Publications

- February 1, 2021: Vol. 8, Number 2

5 Questions: Defining and capitalizing on next-generation infrastructure

by Rob Bellinski and Leonardo Anguiano

One would be hard pressed to find an asset class of greater interest to investors these days than infrastructure, as people seek hard assets capable of performing well during times of rising inflation and interest rates. Indeed, other than during equity bull markets, infrastructure has delivered better returns by capturing more upside than bonds and less downside than either equities or bonds.

But infrastructure is a very broad collection of assets extending far beyond constant references to “roads and bridges.” Rather, it permeates virtually every aspect of our personal and professional lives and represents the circulatory and nervous system of modern economies.

One of North America’s biggest infrastructure investment managers is Brookfield Asset Management, which has invested more than $130 billion in the space and has a 120-year track record. Rob Bellinski and Leonardo Anguiano are executives in the organization’s Public Securities Group. Bellinski is an infrastructure investment specialist and senior analyst, and Anguiano is a managing director and portfolio manager.

How do you define the infrastructure investment universe?

Infrastructure is an amalgamation of industries, but the assets themselves share several common characteristics, including providing essential goods and services with generally inelastic demand, monopolistic properties, regulated or contracted revenue streams and a history of stable cash flows. The investible universe of listed infrastructure companies comprises four main sectors:

  • Utilities, which are electric, gas, water and renewable companies
  • Communications, which are primarily operators of mobile network towers, but also include operators of satellites and fixed-line networks
  • Energy infrastructure, which are companies that transport and store hydrocarbons
  • Transports, which are owners and operators of airports, toll roads, ports and railroads

Technological innovation and consumer demands are driving the next wave of infrastructure investment.

How is the renewables revolution influencing worldwide production and consumption of energy?
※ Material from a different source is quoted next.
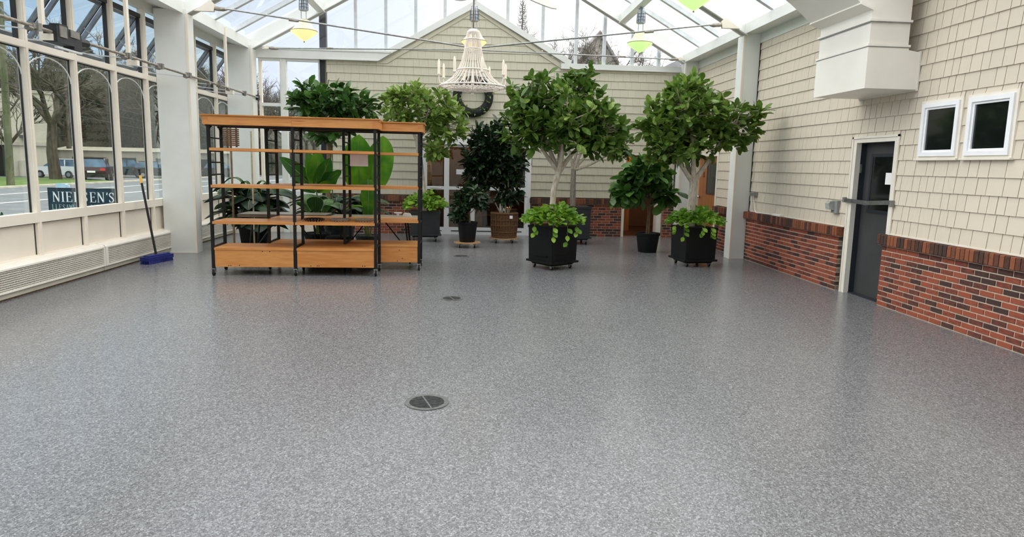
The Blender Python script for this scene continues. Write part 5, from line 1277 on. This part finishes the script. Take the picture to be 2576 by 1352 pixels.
# low bushes under the street windows
for k, (y, hh) in enumerate(((7.6, 1.50), (8.5, 1.52), (9.4, 1.42))):
    t = thing('clipped_bush', ('low green bush outside the sill, nearest the camera', 'low green bush outside the sill, in the middle', 'low green bush outside the sill, nearest the sign')[k], 'bush', (-6.3, y, G), group='low bushes under the street windows')
    obj('trunk', MB().tube([(0, 0, -.05), (0, 0, .7)], .03, 6), 'bark_brown', t)
    its = []
    for q in range(420):
        d = rand_dir(); d[2] = abs(d[2]); p = np.array([.42*d[0], .55*d[1], hh*(.35+.62*d[2])]); its.append((p, d+rng.normal(size=3)*.5, np.array([0, 0, 1.0])+rng.normal(size=3)*.5, rng.uniform(.06, .11)))
    put_leaves(t, its, 'leaf_deep', .7, 0)

# behind the gable: conifer, thicket and a house roof
t = thing('conifer', 'thin winter conifer seen over the gable, nearest the ridge', 'tree', (3.1, 40, G), group='trees seen over the gable')
obj('trunk', MB().tube([(0, 0, -.2), (0, 0, 12)], [.16, .02], 8), 'bark_dark', t, True)
mb = MB()
for k in range(170):
    z = 4+7.9*(k/170); a = k*2.4; L = 1.05*(1-(z-4)/8.4)+.12
    mb.tube([(0, 0, z), (L*.6*math.cos(a), L*.6*math.sin(a), z-.05), (L*math.cos(a), L*math.sin(a), z+.12)], [.022, .016, .008], 4)
    for q in (.5, .8): mb.tube([(L*q*math.cos(a), L*q*math.sin(a), z), (L*(q+.1)*math.cos(a+.5), L*(q+.1)*math.sin(a+.5), z-.3)], .008, 3)
o = obj('branches', mb, 'twig', t); o['kind'] = 'stuff'
for (x, y, h, lb) in ((6.9, 62, 16.5, 'bare thicket tree over the gable, next to the conifer'), (8.4, 55, 15.5, 'bare thicket tree over the gable, in front of the others'), (9.3, 60, 17.5, 'bare thicket tree over the gable, left of the dark roof'), (14.4, 60, 15.5, 'pale bare tree over the gable, right of the dark roof'), (18.6, 62, 14.5, 'bare tree over the gable rail, nearest the white corner')):
    r_ = dup(p3, (x, y, G), rng.uniform(0, 6), lb, h/17.); r_['group'] = 'trees seen over the gable'
t = thing('gabled_house', 'grey gabled house showing over the gable wall', 'building', (12.0, 62, G))
obj('wall', MB().prism([(-1.6, 0), (1.6, 0), (1.6, 12.0), (0, 14.4), (-1.6, 12.0)], 'y', 0, 7), 'shed', t)
obj('roof', MB().prism([(-1.9, 11.7), (0, 14.45), (1.9, 11.7), (1.9, 12.0), (0, 14.8), (-1.9, 12.0)], 'y', -.4, 7.4), 'hazed_roof', t)
obj('window', B(-.5, -.06, 10.4, .5, 0, 11.8), 'car_glass', t)
t = thing('side_roof', 'grey slate roof of the neighbouring wing beyond the shingled wall', 'building', (8.6, 19.0, 0))
obj('roof', MB().prism([(-2.9, 4.0), (2.9, 4.0), (1.6, 5.35), (-1.3, 5.35)], 'y', -2.0, 6), 'slate_plastic', t)
obj('wall', B(-2.6, -1.8, G, 2.6, 5.8, 4.0), 'shed', t); obj('fascia', B(-2.95, -2.05, 3.9, 2.95, -1.98, 4.06), 'trim', t)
The ultimate target is to decarbonize the world, and this starts at power generation with the eventual electrification of society. Renewables are expected to represent the majority of the world’s sources of power generation by 2050. This will likely require $100 trillion of investment over the coming decades, across generation capacity, grid modernization and energy efficiency. The eventual proliferation of electricity storage, we believe, will drive the electrification of the global economy — electric cars and other means of transportation, decarbonization of industry, etc. — and improvements in battery technology and other storage solutions will be at forefront of this revolution.
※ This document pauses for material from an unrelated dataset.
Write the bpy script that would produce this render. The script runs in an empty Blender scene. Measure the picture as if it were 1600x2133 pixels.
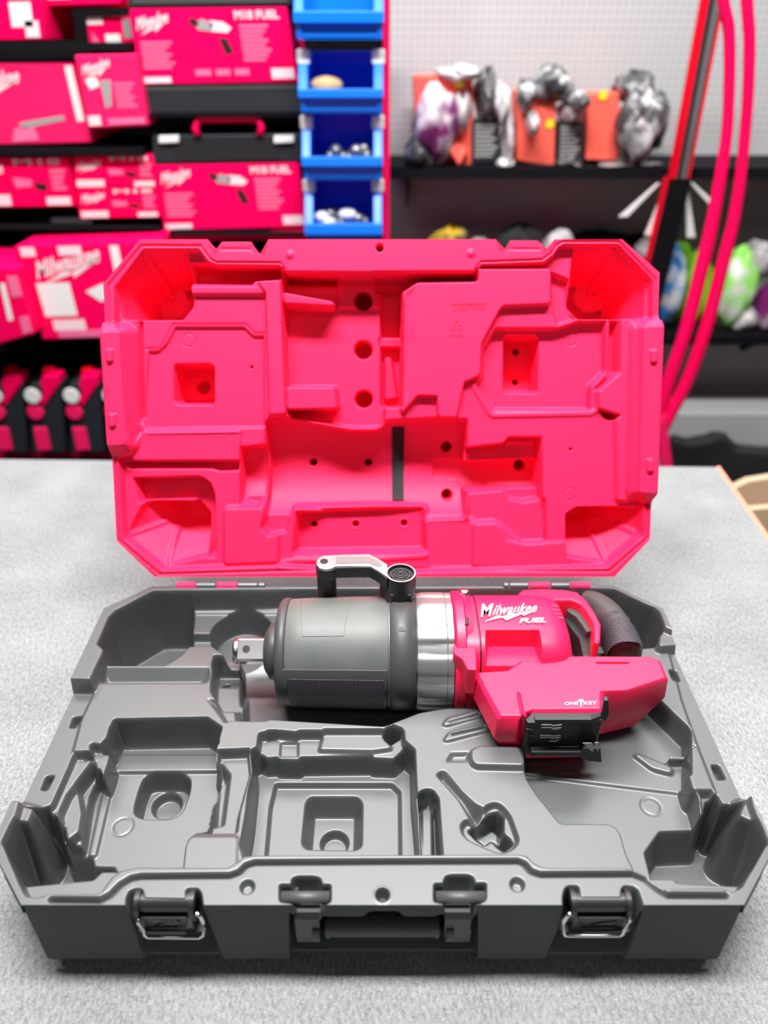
import bpy, math, random
import numpy as np
from mathutils import Vector, Matrix
random.seed(4)
C = bpy.context.scene.collection
sc = bpy.context.scene
# ------------------------------------------------------------------ camera
F, TH, H = 1533.0, math.radians(32.83), 0.6734
cth, sth = math.cos(TH), math.sin(TH)
cd = bpy.data.cameras.new('camera'); cam = bpy.data.objects.new('camera', cd); C.objects.link(cam)
cam.location = (0.001, 0, H); cam.rotation_euler = (math.pi/2 - TH, 0, 0)
cd.sensor_fit = 'HORIZONTAL'; cd.sensor_width = 36; cd.lens = 36*F/1600
cd.clip_start = .02; cd.clip_end = 50
cd.dof.use_dof = True; cd.dof.focus_distance = 0.725; cd.dof.aperture_fstop = 3.6
sc.camera = cam
# ------------------------------------------------------------------ light
W = bpy.data.worlds.new('world'); sc.world = W; W.use_nodes = True
bg = W.node_tree.nodes['Background']; bg.inputs[0].default_value = (.93, .97, 1, 1); bg.inputs[1].default_value = 0.045
sc.view_settings.view_transform = 'Standard'; sc.view_settings.look = 'None'
sc.view_settings.exposure = 0.0; sc.view_settings.gamma = 1
def area(name, loc, sx, sy, power, col=(1, .99, .97), rot=(0, 0, 0)):
    l = bpy.data.lights.new(name, 'AREA'); l.shape = 'RECTANGLE'; l.size = sx; l.size_y = sy
    l.energy = power; l.color = col
    o = bpy.data.objects.new(name, l); C.objects.link(o); o.location = loc; o.rotation_euler = rot
    return o
area('ceiling_or_fill_lamp', (0, .50, 2.3), 1.7, .26, 132)
area('ceiling_or_fill_lamp', (0, -.9, 2.3), 2.2, .30, 5)  # fill added to lift the shaded parts of the lid, no known fixture
area('ceiling_or_fill_lamp', (.0, 1.30, 2.35), 2.8, .40, 20)
area('ceiling_or_fill_lamp', (0, 2.45, 2.4), 3.4, 1.3, 112)

# ------------------------------------------------------------------ pixel -> point on a real plane
def ray(u, v):
    a = (u - 800)/F; b = -(v - 1066.5)/F
    return (a, cth + b*sth, -sth + b*cth)
CX = .001
def P(u, v, z):
    r = ray(u, v); k = (z - H)/r[2]; return (CX + r[0]*k, r[1]*k, z)
def PY(u, v, y):
    r = ray(u, v); k = y/r[1]; return (CX + r[0]*k, y, H + r[2]*k)
YF, D, HR = .3179, .4041, .1017
AL = math.radians(65.24)
LT = np.array((0, math.cos(AL), math.sin(AL))); LN = np.array((0, -math.sin(AL), math.cos(AL)))
L0 = np.array((0, YF + D + .004, HR + .004))
def PL(u, v, w=0.0):
    "pixel -> (s,t) on the lid plane offset w towards the opening"
    r = np.array(ray(u, v)); o = np.array((CX, 0, H)); p0 = L0 + LN*w
    k = (p0 - o).dot(LN)/r.dot(LN); q = o + r*k - p0
    return (q[0], q.dot(LT))

# ------------------------------------------------------------------ materials
def mat(name, col, rough=.5, metal=0, spec=.5, bump=None, noise=None, coat=0, trans=0, alpha=1, sheen=0):
    m = bpy.data.materials.new(name); m.use_nodes = True; nt = m.node_tree
    b = nt.nodes['Principled BSDF']; b.inputs['Base Color'].default_value = (*col, 1)
    b.inputs['Roughness'].default_value = rough; b.inputs['Metallic'].default_value = metal
    b.inputs['Specular IOR Level'].default_value = spec; b.inputs['Coat Weight'].default_value = coat
    b.inputs['Transmission Weight'].default_value = trans; b.inputs['Alpha'].default_value = alpha
    tc = nt.nodes.new('ShaderNodeTexCoord')
    if noise:
        sc_, c2, lo, hi = noise
        n = nt.nodes.new('ShaderNodeTexNoise'); n.inputs['Scale'].default_value = sc_; n.inputs['Detail'].default_value = 5
        nt.links.new(tc.outputs['Object'], n.inputs['Vector'])
        r = nt.nodes.new('ShaderNodeMapRange'); r.inputs[1].default_value = lo; r.inputs[2].default_value = hi
        nt.links.new(n.outputs['Fac'], r.inputs[0])
        mx = nt.nodes.new('ShaderNodeMix'); mx.data_type = 'RGBA'
        mx.inputs[6].default_value = (*col, 1); mx.inputs[7].default_value = (*c2, 1)
        nt.links.new(r.outputs[0], mx.inputs[0]); nt.links.new(mx.outputs[2], b.inputs['Base Color'])
    if bump:
        kind, s, st, dist = bump
        bm = nt.nodes.new('ShaderNodeBump'); bm.inputs['Strength'].default_value = st; bm.inputs['Distance'].default_value = dist
        if kind == 'noise':
            n = nt.nodes.new('ShaderNodeTexNoise'); n.inputs['Scale'].default_value = s; n.inputs['Detail'].default_value = 3
            nt.links.new(tc.outputs['Object'], n.inputs['Vector']); nt.links.new(n.outputs['Fac'], bm.inputs['Height'])
        else:   # fine studded pattern
            mp = nt.nodes.new('ShaderNodeMapping'); mp.inputs['Rotation'].default_value = (.6, .5, .785)
            nt.links.new(tc.outputs['Object'], mp.inputs['Vector'])
            w = nt.nodes.new('ShaderNodeTexVoronoi'); w.inputs['Scale'].default_value = s; w.inputs['Randomness'].default_value = .05
            nt.links.new(mp.outputs[0], w.inputs['Vector']); bm.invert = True
            nt.links.new(w.outputs['Distance'], bm.inputs['Height'])
        nt.links.new(bm.outputs[0], b.inputs['Normal'])
    return m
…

What are the innovative solutions addressing urban congestion?

Mobility innovation is playing a larger role for many companies in our universe. One key area of investment is managed lanes in urban areas. Managed lanes are a “highway within a highway” concept that adds additional capacity to existing traffic corridors, while charging users a toll that escalates along with the current traffic conditions. These roads work as time-saving tool for users during hours of peak congestion. In the United States, we’ve seen these types of assets diminish congestion in the Dallas/Fort Worth and the Washington, D.C., metro areas, while also allowing infrastructure companies to earn an attractive return on their invested capital.

How are companies exploiting these trends?

Forward-thinking companies are capturing these opportunities by embracing these trends and investing in their assets to be competitive for the future. An example would be U.S. utility companies that are investing in cheaper and cleaner renewable sources of power generation to replace expensive and carbon-intensive coal plants. These companies are able to maximize their profit by taking cost savings from lower fuel and power costs and investing in their asset base to accommodate these renewable sources of generation via capacity additions, grid modernization and energy efficiency investments. As a result, the value of their assets increases, which is a key driver of earnings growth for utilities, as utilities earn a regulated return on invested capital.

How can investors capitalize on these themes in a single portfolio?

Listed infrastructure’s fundamental drivers (consistent cash flows, inelastic demand, insulation from inflation) have historically translated into favorable risk-adjusted returns for investors. We believe strongly in active management within this sector, as the innate regulatory environment can be highly complex given the global nature of our universe. As such, it’s important to invest with experienced professionals who hold a long-term view.